Montgomery adamantly denies that anyone associated with her organization has engaged in any wrongdoing. “There may have been some people who thought that they should fight fire with fire,” she said. “But we did not encourage anyone to do anything illegal.” Nevertheless, court records show that a handwriting expert and state and federal judges believed that there was sufficient evidence of wrongdoing by at least five people associated with the group to warrant a closer look, even though the judges did not believe the government had engaged in the selective prosecution of blacks. So far, no additional investigations by the state or federal governments have taken place. US Attorney Jones said his office would look into further allegations, but he said he didn’t think additional indictments would be forthcoming.

Blacks say the voter-fraud investigations have had a profound impact on voting in Alabama’s Black Belt counties, causing a dramatic reduction in voter turnout even while the number of people registered to vote has climbed. Dozens of blacks say they are simply afraid of voting for fear of being investigated. The impact is felt most in Greene County. In a June 2, 1998, primary election, the overall voter turnout declined to 3,928–down from 4,691 in 1994. Most striking was the fall in absentee ballots. In a similar primary in 1994, 1,118 absentee ballots were filed. In the 1998 primary, just 147 were cast. In nearby Marengo County, many believe that fear on the part of black voters cost Barrown Lankster, the first black elected District Attorney in Alabama, his seat in 1998. Lankster lost by 256 votes to a white prosecutor whom he had ousted in the previous election.

Voting rights, civil rights and black Congressional leaders met with US Attorney General Janet Reno in June 1998 to complain about what they called gross misconduct and abuse by the local US Attorneys and the FBI. Winnett Hagens of the Southern Regional Council, a racial-justice organization in Atlanta, said Reno has yet to respond to their complaints. In a recent interview, Justice Department civil rights division press officer Christine DiBartolo said she didn’t know about the voter-fraud investigations or what action, if any, the division would take.

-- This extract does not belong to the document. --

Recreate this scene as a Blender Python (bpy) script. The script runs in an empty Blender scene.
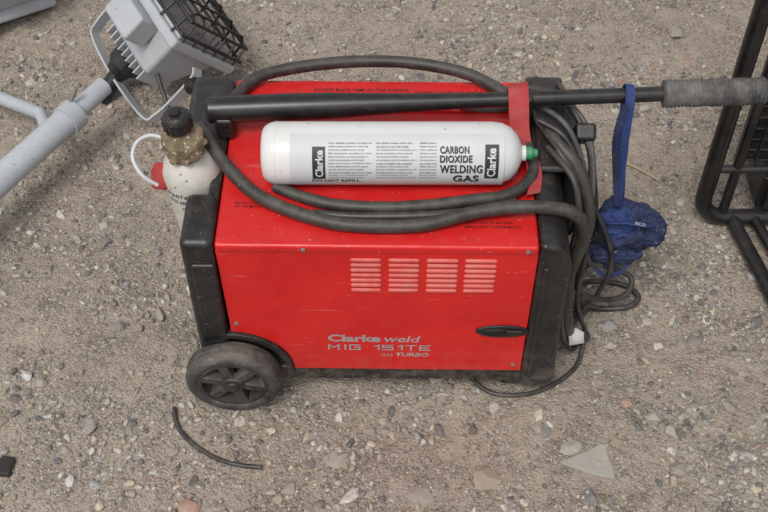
import bpy, bmesh, math, random
import numpy as np
from mathutils import Vector, Matrix, noise, Quaternion
random.seed(7); np.random.seed(7)
scene = bpy.context.scene
COL = scene.collection
scene.view_settings.view_transform = 'Standard'
scene.view_settings.look = 'None'
scene.view_settings.exposure = 0

# ------------------------------------------------------------------ materials
def nmat(name):
    m = bpy.data.materials.new(name); m.use_nodes = True
    nt = m.node_tree
    return m, nt, nt.nodes['Principled BSDF']
def N(nt, t, **kw):
    n = nt.nodes.new(t)
    for k, v in kw.items():
        if k in n.inputs: n.inputs[k].default_value = v
        else: setattr(n, k, v)
    return n
def ramp(nt, src, stops):
    r = nt.nodes.new('ShaderNodeValToRGB')
    el = r.color_ramp.elements
    while len(el) < len(stops): el.new(0.5)
    for e, (p, c) in zip(el, stops):
        e.position = p; e.color = c if len(c) == 4 else (*c, 1)
    nt.links.new(src, r.inputs[0]); return r.outputs[0]
def mix(nt, fac, a, b, mode='MIX'):
    n = nt.nodes.new('ShaderNodeMix'); n.data_type = 'RGBA'; n.blend_type = mode
    for s, v in ((0, fac), (6, a), (7, b)):
        if isinstance(v, (int, float)): n.inputs[s].default_value = v
        elif isinstance(v, tuple): n.inputs[s].default_value = (*v[:3], 1)
        else: nt.links.new(v, n.inputs[s])
    return n.outputs[2]
def bw(v): return (v, v, v)
DUST = (0.33, 0.28, 0.23)
def surface(name, base, rough=0.45, dust=0.3, dustcol=DUST, spots=0.0, spotcol=(0.5,0.45,0.4),
            bump=0.1, bscale=250, metal=0.0, var=0.12, top=0.25, spscale=260, dent=0.0, scuff=0.0, scuffcol=(0.5,0.3,0.27), low=None):
    """painted / moulded surface: mottling, dust film, specks, scuffs, dirt near the ground"""
    m, nt, b = nmat(name)
    tc = N(nt, 'ShaderNodeTexCoord').outputs['Object']
    def noi(scale, det=3, r=0.6, vec=tc):
        n = N(nt, 'ShaderNodeTexNoise', Scale=scale, Detail=det, Roughness=r)
        nt.links.new(vec, n.inputs['Vector']); return n.outputs['Fac']
    n1, n2 = noi(9, 2), noi(50, 5, 0.7)
    c = mix(nt, ramp(nt, n1, [(0.35, bw(0)), (0.65, bw(1))]), tuple(x*(1-var) for x in base), tuple(min(1, x*(1+var)) for x in base))
    geo = N(nt, 'ShaderNodeNewGeometry')
    sep = N(nt, 'ShaderNodeSeparateXYZ'); nt.links.new(geo.outputs['Normal'], sep.inputs[0])
    up = ramp(nt, sep.outputs['Z'], [(0.2, bw(0)), (0.95, bw(top))])
    d1 = ramp(nt, n2, [(0.42, bw(0)), (0.78, bw(dust))])
    d2 = ramp(nt, n1, [(0.4, bw(0)), (0.75, bw(dust*0.5))])
    a1 = N(nt, 'ShaderNodeMath', operation='ADD'); nt.links.new(d1, a1.inputs[0]); nt.links.new(d2, a1.inputs[1])
    um = N(nt, 'ShaderNodeMath', operation='MULTIPLY'); nt.links.new(up, um.inputs[0]); nt.links.new(n2, um.inputs[1])
    a2 = N(nt, 'ShaderNodeMath', operation='ADD', use_clamp=True); nt.links.new(a1.outputs[0], a2.inputs[0]); nt.links.new(um.outputs[0], a2.inputs[1])
    fac = a2.outputs[0]
    if low:   # splashed dirt fading out with height above the ground
        s2 = N(nt, 'ShaderNodeSeparateXYZ'); nt.links.new(tc, s2.inputs[0])
        lr = ramp(nt, s2.outputs['Z'], [(0.02, bw(low)), (0.13, bw(0))])
        lm = N(nt, 'ShaderNodeMath', operation='MULTIPLY'); nt.links.new(lr, lm.inputs[0])
        nt.links.new(ramp(nt, n2, [(0.4, bw(0)), (0.65, bw(1))]), lm.inputs[1])
        a3 = N(nt, 'ShaderNodeMath', operation='ADD', use_clamp=True); nt.links.new(fac, a3.inputs[0]); nt.links.new(lm.outputs[0], a3.inputs[1]); fac = a3.outputs[0]
    c = mix(nt, fac, c, dustcol)
    if spots > 0:
        n3 = noi(spscale, 1, 0.5)
        c = mix(nt, ramp(nt, n3, [(0.74-spots*0.1, bw(0)), (0.78-spots*0.1, bw(0.8))]), c, spotcol)
    if scuff > 0:
        for rot, sc in (((0.3, 0.5, 0.2), (10, 160, 160)), ((0.4, -0.55, 0.7), (22, 210, 190))):
            mp = N(nt, 'ShaderNodeMapping'); mp.inputs['Rotation'].default_value = rot; mp.inputs['Scale'].default_value = sc
            nt.links.new(tc, mp.inputs['Vector'])
            ns = noi(1.0, 2, 0.55, mp.outputs[0])
            sm = N(nt, 'ShaderNodeMath', operation='MULTIPLY')
            nt.links.new(ramp(nt, ns, [(0.67, bw(0)), (0.73, bw(scuff))]), sm.inputs[0])
            nt.links.new(ramp(nt, n1, [(0.45, bw(0)), (0.6, bw(1))]), sm.inputs[1])
            c = mix(nt, sm.outputs[0], c, scuffcol)
    nt.links.new(c, b.inputs['Base Color'])
    rr = N(nt, 'ShaderNodeMapRange'); rr.inputs['To Min'].default_value = rough; rr.inputs['To Max'].default_value = min(1, rough+0.4)
    nt.links.new(fac, rr.inputs['Value']); nt.links.new(rr.outputs[0], b.inputs['Roughness'])
    b.inputs['Metallic'].default_value = metal
    bn = noi(bscale, 2, 0.6)
    bp = N(nt, 'ShaderNodeBump', Strength=bump, Distance=0.001)
    nt.links.new(bn, bp.inputs['Height']); out = bp.outputs[0]
    if dent:
        b2 = N(nt, 'ShaderNodeBump', Strength=dent, Distance=0.01); nt.links.new(n1, b2.inputs['Height'])
        nt.links.new(bp.outputs[0], b2.inputs['Normal']); out = b2.outputs[0]
    nt.links.new(out, b.inputs['Normal'])
    return m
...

Voting-rights activists say that if something isn’t done soon to stop what they see as abusive prosecution, the rights that blacks have fought hard for may be in fundamental danger. The Voting Rights Act was a landmark piece of legislation. It ended arbitrary voting tests in seven Southern states, and black voting registration soared. Almost overnight, citizens who had been shut out of the political process took control of it in many areas. Activists like J.L. Chestnut see the voter-fraud investigations and other attempts to intimidate black voters as a stunning reversal of the goals of voting rights, aided by a willing Justice Department. “In this climate, not only are we going to lose cases,” he said, “but we’re going to lose all the things that we have gained over the past thirty years.”